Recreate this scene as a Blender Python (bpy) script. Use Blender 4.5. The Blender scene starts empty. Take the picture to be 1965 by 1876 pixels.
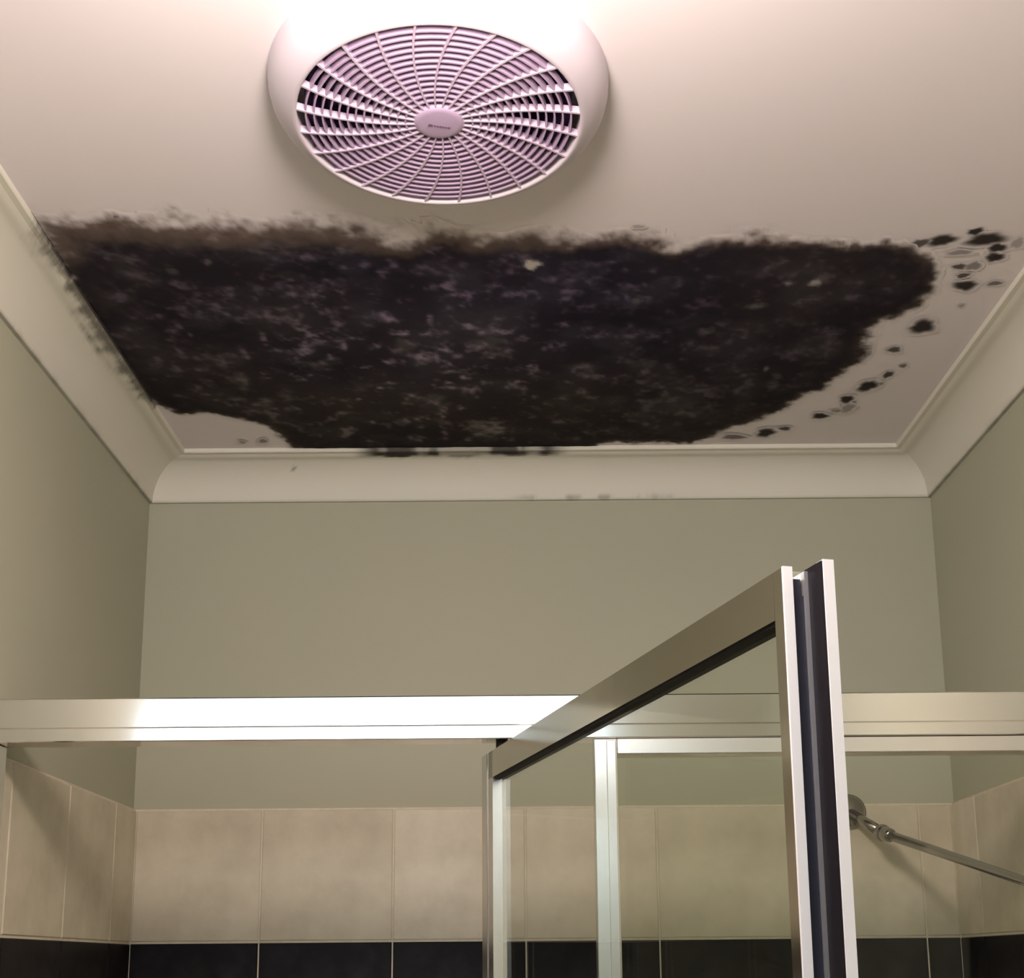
import bpy, bmesh, math
import numpy as np
from mathutils import Vector, Matrix

sc = bpy.context.scene
COL = sc.collection
CAMZ = 1.70                      # the photographer's phone, metres above the floor

# ------------------------------------------------------------------ camera
cam = bpy.data.cameras.new('camera'); cam_o = bpy.data.objects.new('camera', cam); COL.objects.link(cam_o)
pitch, yaw, roll = 0.2082, 0.0003, 0.0080
fw = Vector((math.sin(yaw)*math.cos(pitch), math.cos(yaw)*math.cos(pitch), math.sin(pitch)))
r0 = Vector((math.cos(yaw), -math.sin(yaw), 0)); u0 = r0.cross(fw)
rt = math.cos(roll)*r0 - math.sin(roll)*u0
up = math.cos(roll)*u0 + math.sin(roll)*r0
M4 = Matrix((rt, up, -fw)).transposed().to_4x4(); M4.translation = (0, 0, CAMZ)
cam_o.matrix_world = M4
cam.sensor_width = 36; cam.lens = 36*2540.56/1965
cam.shift_x = -(991-982.5)/1965; cam.shift_y = (1312.65-938)/1965
cam.clip_start = 0.01
sc.camera = cam_o

# ------------------------------------------------------------------ world (overcast daylight outside the added frosted window) and exposure
w = bpy.data.worlds.new('world'); sc.world = w; w.use_nodes = True
w.node_tree.nodes['Background'].inputs[0].default_value = (0.80, 0.90, 1.0, 1)
w.node_tree.nodes['Background'].inputs[1].default_value = 5.0
LAMP_STRENGTH = 101.0
LAMP_COLOR = (1.0, 0.83, 0.77, 1)
sc.view_settings.view_transform = 'Standard'; sc.view_settings.look = 'None'
sc.view_settings.exposure = 0.0; sc.view_settings.gamma = 1.0
sc.view_settings.use_curve_mapping = False
sc.cycles.use_denoising = True
sc.cycles.max_bounces = 6; sc.cycles.diffuse_bounces = 3; sc.cycles.glossy_bounces = 3
sc.cycles.transparent_max_bounces = 12; sc.cycles.transmission_bounces = 2
sc.cycles.use_adaptive_sampling = True; sc.cycles.adaptive_threshold = 0.04
sc.cycles.use_light_tree = False
sc.cycles.sample_clamp_indirect = 6.0

# ------------------------------------------------------------------ measures
XL, XR, YB, YF = -0.5642, 0.6429, 1.9438, -0.60
XO, YN = -1.25, 0.78              # the room is wider in front of the shower: outer left wall, end of the shower's left wall
ZC = CAMZ + 0.7627               # ceiling
ZW = CAMZ + 0.700                # bottom of the cornice
PJ = 0.0681                      # projection of the cornice
ZT, ZB = CAMZ + 0.2248, CAMZ + 0.0345      # top of the tiles, top of the black border
YH = 1.38                        # front face of the shower screen
FAN = Vector((-0.0641, 1.043, CAMZ + 0.7277)); FR = 0.124

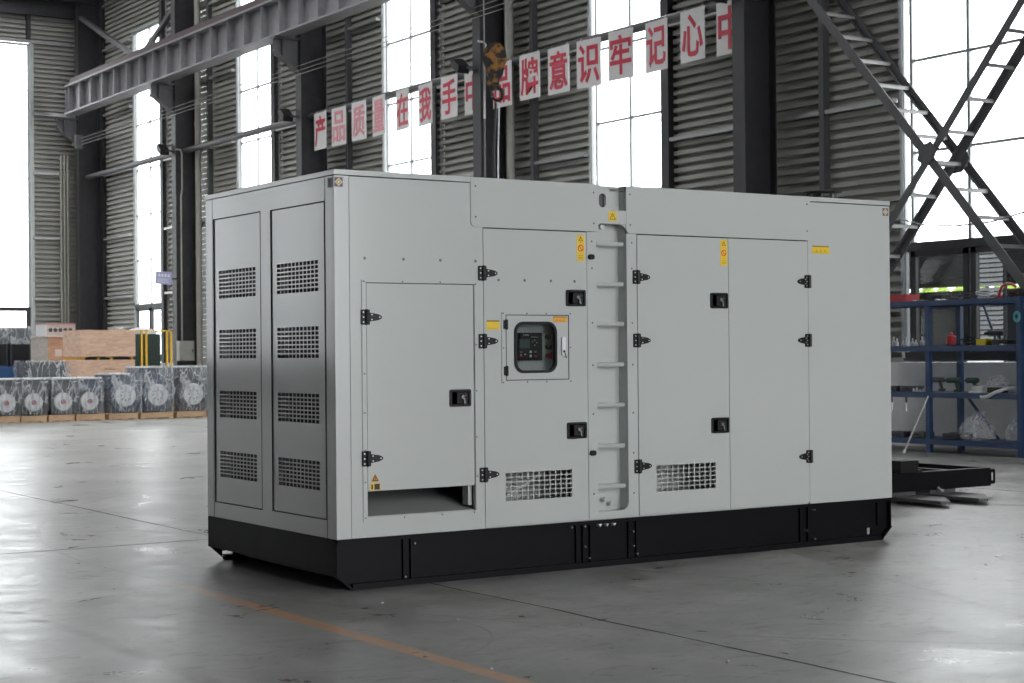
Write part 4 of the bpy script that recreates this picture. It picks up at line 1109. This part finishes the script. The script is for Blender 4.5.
# black machines with film on a blue base
t = thing('blue_pallet_base', 'bright blue steel base block under the black wrapped machines', 'base', (6.2, 28.6, 0))
b = MB(t.location); b.box(5.3, 6.98, 28.0, 29.3, 0.06, 1.12); b.done('block', 'bluebase', t, bevel=.01)
b = MB(t.location); b.box(5.35, 6.9, 28.05, 29.2, 0, .06); b.done('foot', 'motor', t)
for x0, x1, l in ((5.85, 6.60, 'black machine under clear film on the blue base, next to the photo edge'), (6.66, 7.10, 'black machine under clear film on the blue base, next to the brown crate')):
    O = ((x0 + x1) / 2, 28.6, 1.12); t = thing('wrapped_machine', l, 'machine', O, 'black machines on the blue base')
    x1b = min(x1, 6.97) if x0 < 6.6 else x1
    b = MB(O); b.box(x0, x1, 28.2, 29.1, 1.12, 1.62); b.done('cabinet', 'motor', t, bevel=.02)
    b = MB(O); b.box(x0 + .03, x1 - .03, 28.185, 28.2, 1.16, 1.6); b.done('front_panel', 'blackp', t)
    b = MB(O); b.box(x0 + .03, x1b - .03, 28.3, 28.9, 1.62, 1.97); b.done('top_unit', 'steel2', t, bevel=.05)
    b = MB(O); film_box(b, x0, x1, 28.2, 29.1, 1.60, 2.0, amp=.06)
    b.done('wrapping_film', 'film', t, smooth=True)
t = thing('wrapped_panel_box', 'grey box under clear film behind the small alternators', 'machine', (7.05, 27.4, 0)); O = t.location
b = MB(O); b.box(6.66, 7.5, 27.05, 27.75, 0.05, 1.22); b.done('cabinet', 'motor', t, bevel=.02)
b = MB(O); b.box(6.68, 7.48, 27.1, 27.7, 0, .05); b.done('foot', 'pine', t)
b = MB(O); film_box(b, 6.62, 7.54, 27.0, 27.8, .2, 1.25, amp=.04); b.done('wrapping_film', 'film', t, smooth=True)
b = MB((7.3, 26.95, 0)); b.lathe([(.3, 0), (.34, .3), (.35, .75), (.28, .93), (.16, 1.02), (.03, 1.05)], (7.35, 26.93 + .0, .0), 'z', 18)
# cage with machine
t = thing('safety_cage', 'yellow post safety cage with dark green mesh right of the plywood crates', 'cage', (10.85, 31, 0)); O = t.location
b = MB(O)
for x in (10.50, 10.62, 11.14, 11.25): 
    b.box(x, x + .045, 30.5, 30.545, 0, 1.95)
b.box(10.3, 11.32, 30.5, 30.54, 1.92, 1.95)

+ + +

### Given exercise
Repeat the listing above up to and including the line with "CAMZ = 1.70", starting from its first line. Drop any pictures.

### Correct answer
Recreate this scene as a Blender Python (bpy) script. Use Blender 4.5. The Blender scene starts empty. Take the picture to be 1965 by 1876 pixels.
import bpy, bmesh, math
import numpy as np
from mathutils import Vector, Matrix

sc = bpy.context.scene
COL = sc.collection
CAMZ = 1.70                      # the photographer's phone, metres above the floor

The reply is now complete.